Problem to solve: Without changing a character, return the entries, but not the images they hold.

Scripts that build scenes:
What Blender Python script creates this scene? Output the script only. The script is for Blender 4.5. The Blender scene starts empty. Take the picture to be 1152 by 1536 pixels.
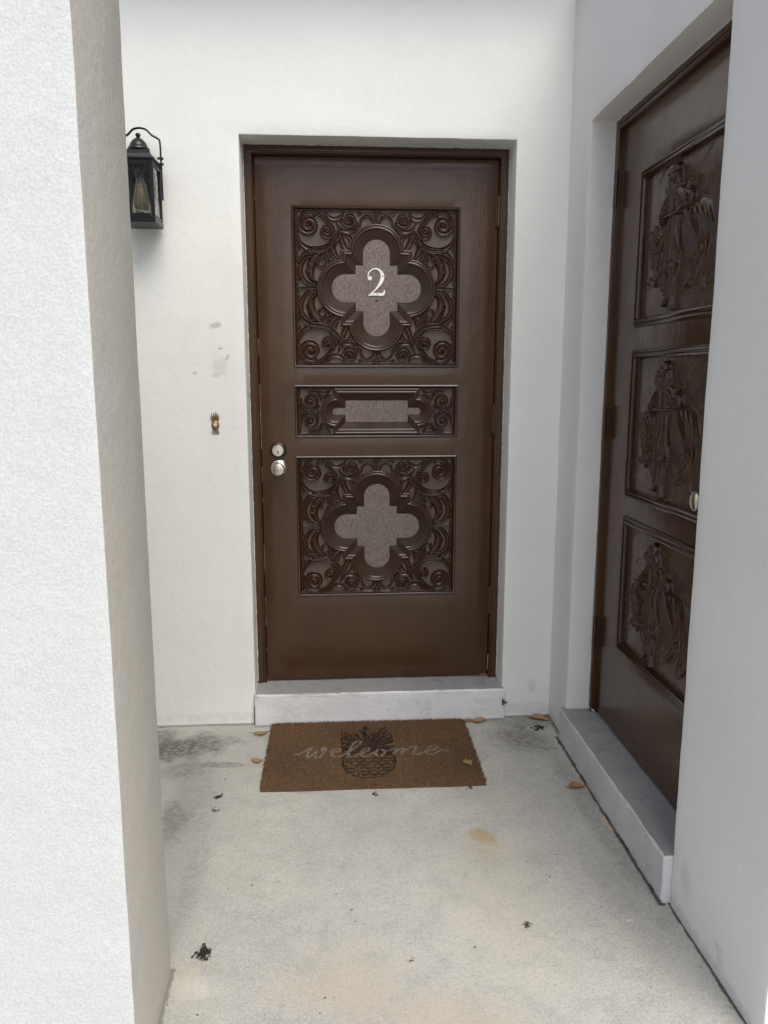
import bpy, bmesh, math, random
import numpy as np
from mathutils import Vector, Matrix, noise
random.seed(7); rng = np.random.default_rng(7)
scene = bpy.context.scene
C = scene.collection

# ---------------------------------------------------------------- camera
YAW, PITCH, ROLL, FPX = 0.0662, -0.1731, 0.0, 1164.45
cam = bpy.data.cameras.new('camera')
cam.sensor_fit = 'VERTICAL'; cam.sensor_height = 36.0; cam.lens = FPX / 1536 * 36.0
cam.clip_start = 0.02; cam.clip_end = 2000
cam_o = bpy.data.objects.new('camera', cam); C.objects.link(cam_o)
fw = Vector((math.sin(YAW) * math.cos(PITCH), math.cos(YAW) * math.cos(PITCH), math.sin(PITCH)))
rt = Vector((math.cos(YAW), -math.sin(YAW), 0)); up = rt.cross(fw)
cam_o.matrix_world = Matrix.Translation((-0.1792, -2.9486, 1.3693)) @ Matrix((rt, up, -fw)).transposed().to_4x4()
scene.camera = cam_o

# ---------------------------------------------------------------- sky, sun, exposure
SUN_EL, SUN_AZ = 52.0, 158.0            # azimuth clockwise from +Y: behind the camera
SKY_STRENGTH, SUN_STRENGTH, SUN_ANGLE = 0.14, 1.0, 45.0
world = bpy.data.worlds.new('World'); scene.world = world; world.use_nodes = True
wn = world.node_tree; wn.nodes.clear()
sky = wn.nodes.new('ShaderNodeTexSky'); sky.sky_type = 'NISHITA'; sky.sun_disc = False
sky.sun_elevation = math.radians(SUN_EL); sky.sun_rotation = math.radians(SUN_AZ)
sky.air_density = 1.0; sky.dust_density = 3.0; sky.ozone_density = 1.0
hs = wn.nodes.new('ShaderNodeHueSaturation'); hs.inputs['Saturation'].default_value = 0.68
bg = wn.nodes.new('ShaderNodeBackground'); bg.inputs['Strength'].default_value = SKY_STRENGTH
wo = wn.nodes.new('ShaderNodeOutputWorld')
wn.links.new(sky.outputs[0], hs.inputs['Color']); wn.links.new(hs.outputs[0], bg.inputs['Color'])
wn.links.new(bg.outputs[0], wo.inputs['Surface'])
sl = bpy.data.lights.new('sun', 'SUN'); sl.energy = SUN_STRENGTH; sl.angle = math.radians(SUN_ANGLE); sl.color = (1.0, 0.975, 0.935)
so = bpy.data.objects.new('sun', sl); C.objects.link(so)
el, az = math.radians(SUN_EL), math.radians(SUN_AZ)
sd = Vector((math.sin(az) * math.cos(el), math.cos(az) * math.cos(el), math.sin(el)))
so.rotation_euler = (-sd).to_track_quat('-Z', 'Y').to_euler(); so.location = (0, -8, 12)
scene.view_settings.view_transform = 'Standard'; scene.view_settings.look = 'None'
scene.view_settings.exposure = 0.70; scene.view_settings.gamma = 1.0
scene.view_settings.use_curve_mapping = False

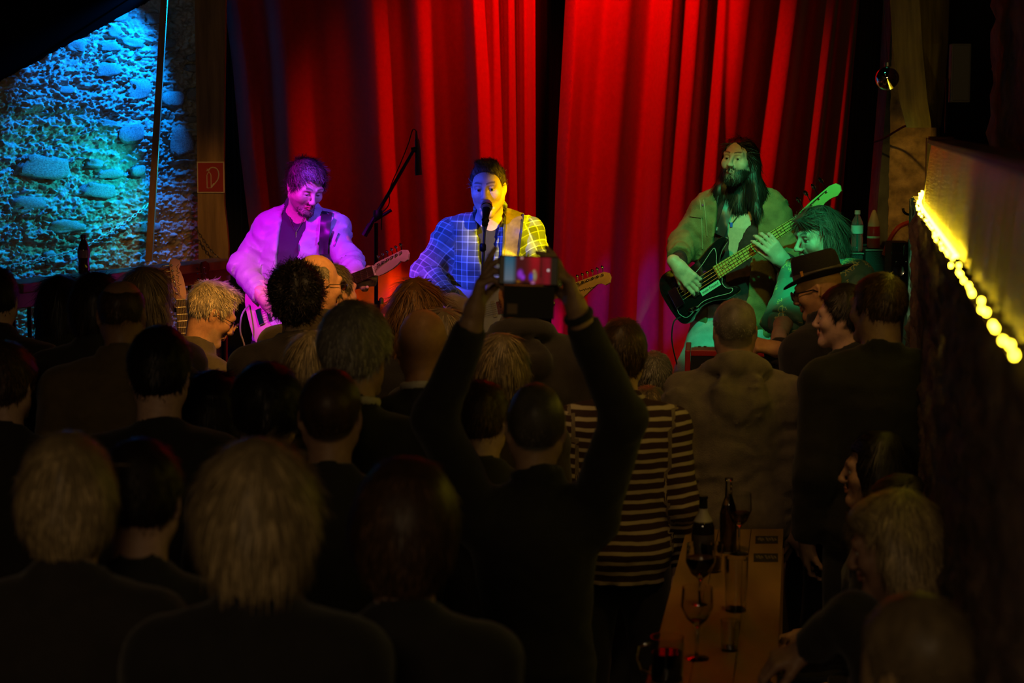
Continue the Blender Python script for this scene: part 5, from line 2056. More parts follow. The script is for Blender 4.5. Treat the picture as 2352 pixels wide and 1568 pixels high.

Result of the task:
What Blender Python script creates this scene? Output the script only. The script is for Blender 4.5. The Blender scene starts empty. Take the picture to be 1152 by 1536 pixels.
import bpy, bmesh, math, random
import numpy as np
from mathutils import Vector, Matrix, noise
random.seed(7); rng = np.random.default_rng(7)
scene = bpy.context.scene
C = scene.collection

# ---------------------------------------------------------------- camera
YAW, PITCH, ROLL, FPX = 0.0662, -0.1731, 0.0, 1164.45
cam = bpy.data.cameras.new('camera')
cam.sensor_fit = 'VERTICAL'; cam.sensor_height = 36.0; cam.lens = FPX / 1536 * 36.0
cam.clip_start = 0.02; cam.clip_end = 2000
cam_o = bpy.data.objects.new('camera', cam); C.objects.link(cam_o)
fw = Vector((math.sin(YAW) * math.cos(PITCH), math.cos(YAW) * math.cos(PITCH), math.sin(PITCH)))
rt = Vector((math.cos(YAW), -math.sin(YAW), 0)); up = rt.cross(fw)
cam_o.matrix_world = Matrix.Translation((-0.1792, -2.9486, 1.3693)) @ Matrix((rt, up, -fw)).transposed().to_4x4()
scene.camera = cam_o

# ---------------------------------------------------------------- sky, sun, exposure
SUN_EL, SUN_AZ = 52.0, 158.0            # azimuth clockwise from +Y: behind the camera
SKY_STRENGTH, SUN_STRENGTH, SUN_ANGLE = 0.14, 1.0, 45.0
world = bpy.data.worlds.new('World'); scene.world = world; world.use_nodes = True
wn = world.node_tree; wn.nodes.clear()
sky = wn.nodes.new('ShaderNodeTexSky'); sky.sky_type = 'NISHITA'; sky.sun_disc = False
sky.sun_elevation = math.radians(SUN_EL); sky.sun_rotation = math.radians(SUN_AZ)
sky.air_density = 1.0; sky.dust_density = 3.0; sky.ozone_density = 1.0
hs = wn.nodes.new('ShaderNodeHueSaturation'); hs.inputs['Saturation'].default_value = 0.68
bg = wn.nodes.new('ShaderNodeBackground'); bg.inputs['Strength'].default_value = SKY_STRENGTH
wo = wn.nodes.new('ShaderNodeOutputWorld')
wn.links.new(sky.outputs[0], hs.inputs['Color']); wn.links.new(hs.outputs[0], bg.inputs['Color'])
wn.links.new(bg.outputs[0], wo.inputs['Surface'])
sl = bpy.data.lights.new('sun', 'SUN'); sl.energy = SUN_STRENGTH; sl.angle = math.radians(SUN_ANGLE); sl.color = (1.0, 0.975, 0.935)
so = bpy.data.objects.new('sun', sl); C.objects.link(so)
el, az = math.radians(SUN_EL), math.radians(SUN_AZ)
sd = Vector((math.sin(az) * math.cos(el), math.cos(az) * math.cos(el), math.sin(el)))
so.rotation_euler = (-sd).to_track_quat('-Z', 'Y').to_euler(); so.location = (0, -8, 12)
scene.view_settings.view_transform = 'Standard'; scene.view_settings.look = 'None'
scene.view_settings.exposure = 0.70; scene.view_settings.gamma = 1.0
scene.view_settings.use_curve_mapping = False

Continue the Blender Python script for this scene: part 5, from line 2056. More parts follow. The script is for Blender 4.5. Treat the picture as 2352 pixels wide and 1568 pixels high.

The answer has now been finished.